The National Bank of Hungary held key interest rates as expected on Tuesday, reiterating its commitment to a cautious monetary policy approach and stressing the continued role of positive real rates in maintaining financial market confidence and moderating domestic inflation expectations amid global uncertainty. (See MNI EM NBH WATCH: Rates Seen Held Despite March Inflation Dip)
Financial markets, already volatile in March, saw a "significant" increase in uncertainty in the intervening period to April's Monetary Council, the NBH said in a statement, with the threat of rising global tariffs seen further undermining already subdued levels of manufacturing, exports and investment.
Inflation fell to 4.7% in March and is expected to fall further in April, remaining near the upper bound of the central bank’s tolerance band in the months ahead, helped by falling fuel prices, the effects of government food price caps, and slowing services inflation, it said.
Households' and firms' inflation expectations remain at high levels, and moderating these is "key" to achieving the NBH's target.

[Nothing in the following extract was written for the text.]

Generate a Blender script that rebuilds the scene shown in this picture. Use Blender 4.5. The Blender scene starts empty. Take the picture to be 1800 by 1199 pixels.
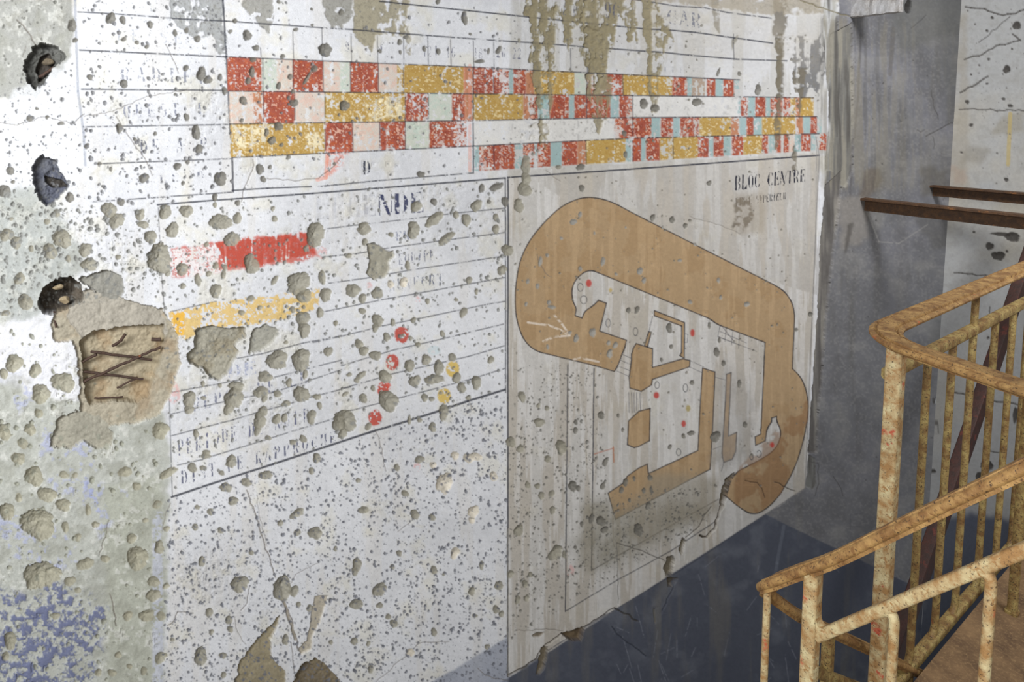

Risks to inflation projections have increased due to the "different timing and opposite direction of the effects of tariff announcements," the NBH said, with falling global commodity prices pointing to lower inflation in the short term, but with the possibility that upside risks could intensify in the medium term in the event of increases in tariff rates. Increased financial market uncertainty and aversion to Hungarian assets are also risks adding to inflationary pressures through the exchange rate channel, the Bank said.
"In the current macroeconomic environment, the Bank can make the most effective contribution to the easing of economic agents’ increased precaution and to sustainable economic growth by achieving price stability and maintaining financial market stability," it said.
Pay growth remains strong and employment levels high, though labour markets have eased somewhat over recent quarters.
As indicated last month, domestic consumption is expected to grow further in 2025, supported by rising real wages and government tax cuts. Growth, which has until now been mainly consumer-driven, is expected to be increasingly balanced over the forecast horizon as large capacity-enhancing industrial investment projects start production.